Größte Massendemonstration gegen Regierungspolitik seit 1989

Foto: Barbora Kmentová

Immer mehr tschechische Bürger lehnen die Sparpolitik der derzeitigen Mitte-Rechts-Regierung von Premier Nečas ab. Am Samstag gingen sie deswegen auf die Straße. Auf dem Prager Wenzelsplatz kam es so zur größten Demonstration gegen die Regierungspolitik seit dem Wendejahr 1989. Je nach Angaben sollen zwischen 90.000 und 120.000 Menschen dem Aufruf der Gewerkschaften gefolgt sein und sich dem Protestzug angeschlossen haben.

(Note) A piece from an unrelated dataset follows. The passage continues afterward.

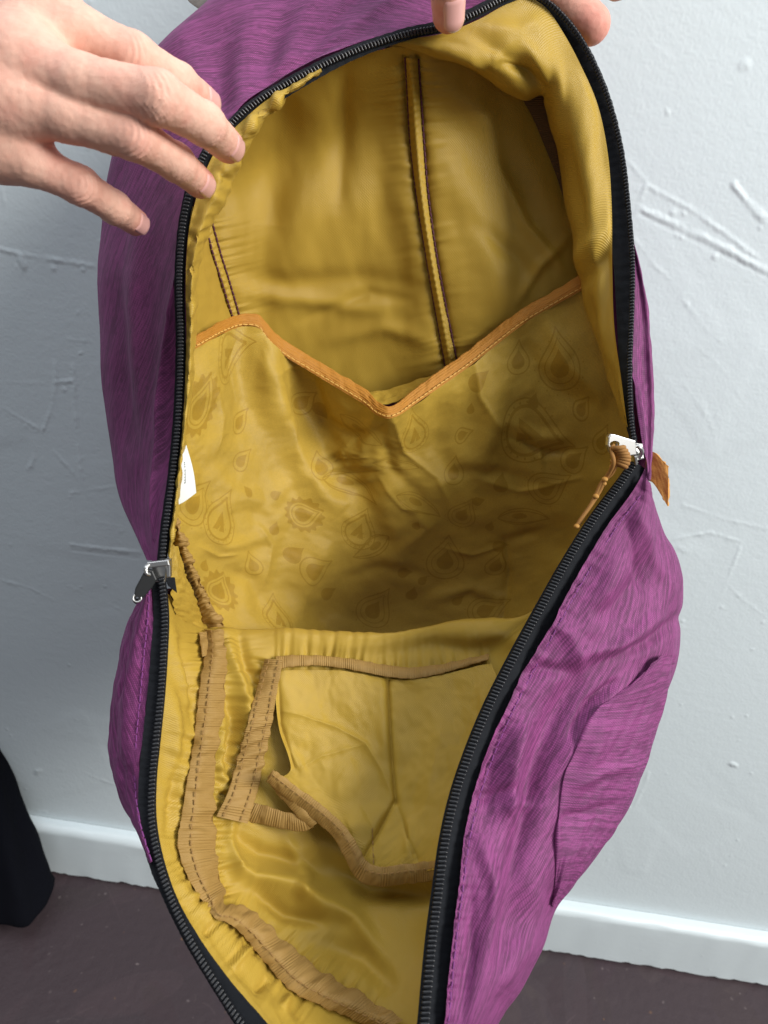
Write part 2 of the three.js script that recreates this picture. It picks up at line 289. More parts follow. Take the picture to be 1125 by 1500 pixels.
  { const p = wg.attributes.position, u = wg.attributes.uv; for (let k = 0; k < p.count; k++) u.setXY(k, (p.getX(k) - x0) / cw, (p.getY(k) - y0) / cw); }
  mesh('wall', wg, wallMat, null, { kind: 'structure', label: 'pale blue-white plastered wall with trowel marks behind the backpack' });
  // skirting board: rounded top, ragged painted foot
  const nS = 420, prof = [], BH = 0.088, BT = 0.017;
  prof.push([0, BH]); for (let k = 0; k <= 6; k++) { const a = k / 6 * Math.PI / 2; prof.push([BT - 0.011 + 0.011 * Math.sin(a), BH - 0.011 + 0.011 * Math.cos(a)]); } prof.push([BT, 0.06], [BT, 0.02], [BT, 0.004]);
  const bp = [], bu = [], bi = [], m = prof.length, xa = -1.1, xb = 1.1;
  for (let i = 0; i <= nS; i++) { const x = lerp(xa, xb, i / nS), rag = Math.max(0, fbm2(x * 60, 3, 3)) * 0.006; for (let j = 0; j < m; j++) { const [z, y] = prof[j], low = j === m - 1 ? rag : 0; bp.push(x, y + low + fbm2(x * 9, y * 30, 2) * 0.0008, WALL_Z + 0.0005 + z + (j ? fbm2(x * 14 + 3, y * 40, 2) * 0.0009 : 0)); bu.push(x - x0, y * 1.5 + z); } }
  for (let i = 0; i < nS; i++) for (let j = 0; j < m - 1; j++) { const a = i * m + j; bi.push(a, a + 1, a + m, a + m, a + 1, a + m + 1); }
  const bg = new THREE.BufferGeometry(); bg.setAttribute('position', new THREE.Float32BufferAttribute(bp, 3)); bg.setAttribute('uv', new THREE.Float32BufferAttribute(bu.map((v) => v / cw), 2)); bg.setIndex(bi); bg.computeVertexNormals();
  mesh('skirting_board', bg, phys({ color: C(0.69, 0.775, 0.81), roughness: 0.4, bumpMap: bump, bumpScale: 0.0012 }), null, { kind: 'structure', label: 'pale painted skirting board along the foot of the plastered wall' });
}
{ // brown painted floor with scuffs
  const S = 1024, cv = document.createElement('canvas'); cv.width = cv.height = S; const g = cv.getContext('2d'), rr = rng(91);
  g.fillStyle = 'rgb(67,57,61)'; g.fillRect(0, 0, S, S);
  for (let i = 0; i < 260; i++) { g.fillStyle = `rgba(${rr() > 0.5 ? '120,104,104' : '58,48,52'},${0.02 + rr() * 0.06})`; g.beginPath(); g.ellipse(rr() * S, rr() * S, 10 + rr() * 90, 6 + rr() * 40, rr() * 3, 0, 7); g.fill(); }
  for (let i = 0; i < 200; i++) { g.strokeStyle = `rgba(170,155,150,${0.03 + rr() * 0.10})`; g.lineWidth = 0.6 + rr() * 1.2; const x = rr() * S, y = rr() * S, a = rr() * 6.3, l = 8 + rr() * 70; g.beginPath(); g.moveTo(x, y); g.quadraticCurveTo(x + Math.cos(a) * l * 0.5, y + Math.sin(a) * l * 0.5 + 6, x + Math.cos(a) * l, y + Math.sin(a) * l); g.stroke(); }
  for (let i = 0; i < 420; i++) { g.fillStyle = rr() < 0.2 ? `rgba(170,120,70,${0.15 + rr() * 0.4})` : `rgba(190,180,175,${0.08 + rr() * 0.3})`; g.beginPath(); g.ellipse(rr() * S, rr() * S, 0.6 + rr() * 2.2, 0.6 + rr() * 1.4, rr() * 3, 0, 7); g.fill(); }
  g.strokeStyle = 'rgba(150,132,130,0.35)'; g.lineWidth = 2; for (const x of []) { g.beginPath(); g.moveTo(x, 0); g.lineTo(x + 14, S); g.stroke(); }
  const map = new THREE.CanvasTexture(cv); map.colorSpace = THREE.SRGBColorSpace; map.wrapS = map.wrapT = THREE.RepeatWrapping;
  const bump = dataTex(512, 512, (x, y) => { const v = 128 + (tA(x / 8, y / 8) - 0.5) * 120 + (tC(x / 2, y / 2) - 0.5) * 50; return [v, v, v]; });
  const fg = new THREE.BoxGeometry(3.2, 0.08, 2.4); fg.translate(0, -0.04, WALL_Z + 1.15);
  { const p = fg.attributes.position, u = fg.attributes.uv; for (let k = 0; k < p.count; k++) u.setXY(k, p.getX(k), p.getZ(k)); }
  map.repeat.set(1 / 0.9, 1 / 0.9); map.rotation = 0.2;
  mesh('floor', fg, phys({ map, roughness: 0.5, specularIntensity: 0.5, bumpMap: rep(bump, 0.5, 0.5), bumpScale: 0.0012 }), null, { kind: 'structure', label: 'dark brown painted floor with scuffs' });
}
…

Jaroslav Zavadil  (Foto: ČTK)
„Nein zur Regierung, nein zu Kalousek und nein zu Nečas“– die Menschen am Samstag auf dem Wenzelsplatz waren aufgebracht über den Regierungskurs. Aufgerufen zu dem Protest hatten rund 20 Gewerkschaftsverbände, Bürgerinitiativen und weitere Organisationen. Sie alle halten sowohl die Politik der Regierung mit Steuererhöhungen und harten Einsparungen für falsch, als auch ihre Art zu kommunizieren. Einer der Hauptredner war Jaroslav Zavadil, Chef des größten Gewerkschaftsdachverbandes ČMKOS:

„Die Reformen können wir nicht unterstützen, sie müssen rückgängig gemacht werden. Damit sagen wir nicht, dass wir keine anderen Reformen wollen. Wir haben Hunderte von Vorschlägen gemacht. Da sich die Regierung aber nichts sagen lässt, muss sie abtreten.“

Bohuslav Sobotka  (Foto: ČTK und Archiv der ČSSD)
An der Demonstration nahmen auch viele Oppositionspolitiker teil, so unterstützte Sozialdemokratenchef Bohuslav Sobotka den Protest:

„Wir halten die Forderungen der Gewerkschaften und Bürgerinitiativen für berechtigt. Die Regierungspolitik der letzten Monate und Jahre zerstört das Wirtschaftswachstum, sie zerstört Arbeitsplätze. Die Reformen führen uns in eine Spirale aus Teuerungen, Einbrüchen in der Wirtschaft und Verarmung.“

Premier Petr Nečas hatte im Vorfeld erstaunlicherweise mit dem Gedanken gespielt, sich den Demonstrationszug anzuschauen. Doch er wie auch die anderen Regierungspolitiker blieben ihm letztlich lieber fern. Für seine Bürger hatte Nečas keine wirkliche Botschaft:

Foto: Barbora Kmentová
„Wir sind freie Menschen in einem freien Land, wir haben das Recht, frei unsere Meinung zu äußern. Dazu gehört auch, dass man nicht dem zustimmen muss, was die Regierung tut.“

Finanzminister Miroslav Kalousek, gegen den sich der Zorn der Protestierenden genauso stark richtete wie gegen Nečas, verteidigte die Regierungspolitik als notwendiges Übel gegen die Staatsverschuldung:

„Ich würde auch lieber ankündigen, dass die Steuern gesenkt und die Sozialausgaben erhöht werden. Aber es ist unverantwortlich, die Tatsachen zu leugnen und nicht rechtzeitig mit Maßnahmen zu beginnen. Dann wird die Heilung nur noch schmerzhafter.“

Foto: Barbora Kmentová
Die Proteste erwischen das Regierungskabinett allerdings in einer schweren Krise. Die Partei der öffentlichen Angelegenheiten (VV) als einer der drei Koalitionspartner ist auseinandergefallen. Die vorgezogenen Neuwahlen, die die Demonstranten am Samstag so lautstark forderten, drohen daher ohnehin. Der Vorsitzende des Dachverbandes selbständiger Gewerkschaften (ASO), Bohumír Dufek, rief sogar zum äußersten Mittel des politischen Ungehorsams auf:

Foto: Barbora Kmentová
„Wir wollen Neuwahlen. Wenn nicht, dann rufen wir einen Generalstreik aus und legen dieses Land lahm!“

Dieser radikalen Forderung haben sich bisher aber keine weiteren Gewerkschaftsorganisationen angeschlossen.